Inject and Use the Repository:

In Spring Boot, repositories are automatically instantiated as Spring beans. You can inject them into your service or controller classes and use them to perform database operations.

@Service
public class StudentService {

    @Autowired
    private StudentRepository studentRepository;

    public List<Student> getStudentsAboveAge(int age) {
        return studentRepository.findByAgeGreaterThan(age);
    }

    public void saveStudent(Student student) {
        studentRepository.save(student);
    }
}        

Using JPA Repositories in Controller:

You can directly inject the repository into your controller to handle incoming HTTP requests.

@RestController
@RequestMapping("/students")
public class StudentController {

    @Autowired
    private StudentRepository studentRepository;

    @GetMapping("/aboveAge/{age}")
    public List<Student> getStudentsAboveAge(@PathVariable int age) {
        return studentRepository.findByAgeGreaterThan(age);
    }

    @PostMapping("/add")
    public void addStudent(@RequestBody Student student) {
        studentRepository.save(student);
    }
}        

Pros of Using JPA:

• Abstraction: JPA abstracts away complex SQL queries, leading to cleaner and more maintainable code.
• Portability: JPA is database-agnostic, making it easier to switch between databases.
• Object Mapping: JPA maps Java objects to database tables, enhancing the object-oriented approach.
• Query Language: JPQL simplifies complex queries and reduces the risk of SQL injection.

Cons:

1. Learning Curve: Learning the JPA framework and its associated annotations can be challenging, particularly for newcomers. Proper understanding is crucial to avoid common pitfalls and performance issues.
2. Performance Overhead: The abstraction layer can introduce performance overhead, which might be noticeable in high-performance applications. However, modern JPA implementations have improved this aspect significantly.
3. Limited Control: JPA abstracts complex queries, which can be beneficial for most cases. However, in situations requiring fine-tuned and database-specific optimizations, this abstraction might limit your control.

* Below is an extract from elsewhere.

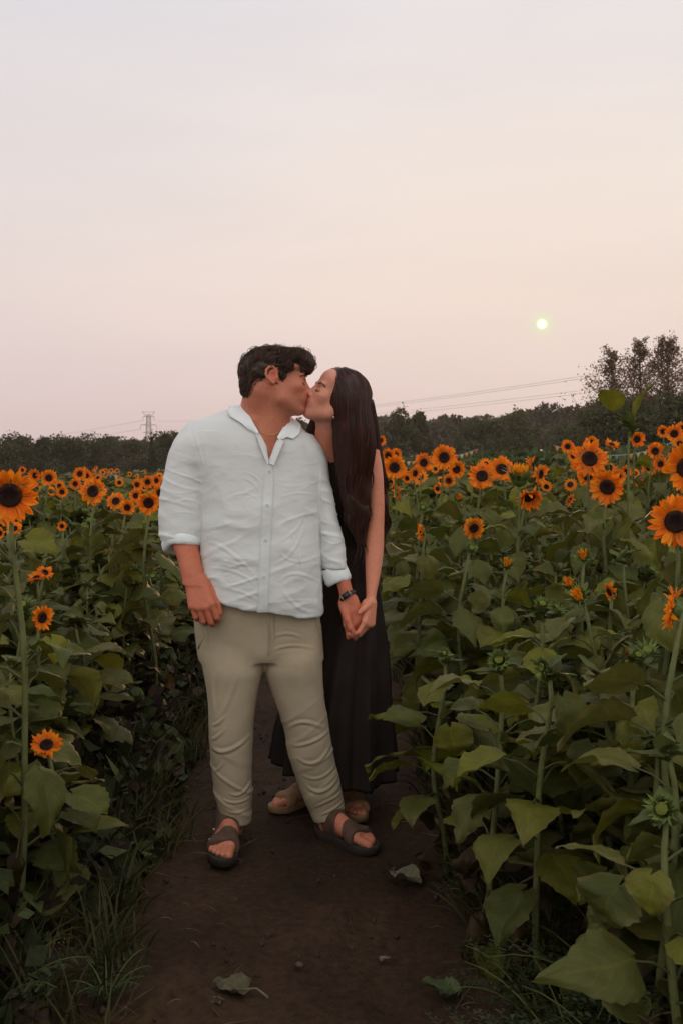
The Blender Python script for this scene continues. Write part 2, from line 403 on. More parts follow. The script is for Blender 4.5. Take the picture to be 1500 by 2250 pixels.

If you opt for a normal relational database the pros and cons are as follows:

Pros:

1. Control: With traditional relational databases, you have direct control over your SQL queries. This is beneficial when optimizing performance or handling intricate database interactions.
2. Performance: When tuned correctly, a traditional database can offer superior performance, especially in scenarios involving complex queries, large datasets, or specific optimization needs.
3. Granular Indexing: Traditional databases allow developers to create custom indexes, enabling fine-tuning for specific query patterns and optimizing read/write operations.

Cons:

1. Boilerplate SQL: Writing and managing raw SQL queries can be error-prone and time-consuming. Developers need to handle parameter binding, result set parsing, and manual error handling.
2. Vendor Lock-In: Opting for a specific relational database can lead to vendor lock-in, making it harder to switch to another database system in the future.
3. Mapping Complexity: Mapping relational data to Java objects can result in verbose and complex code. Object-relational impedance mismatch issues can lead to tedious maintenance.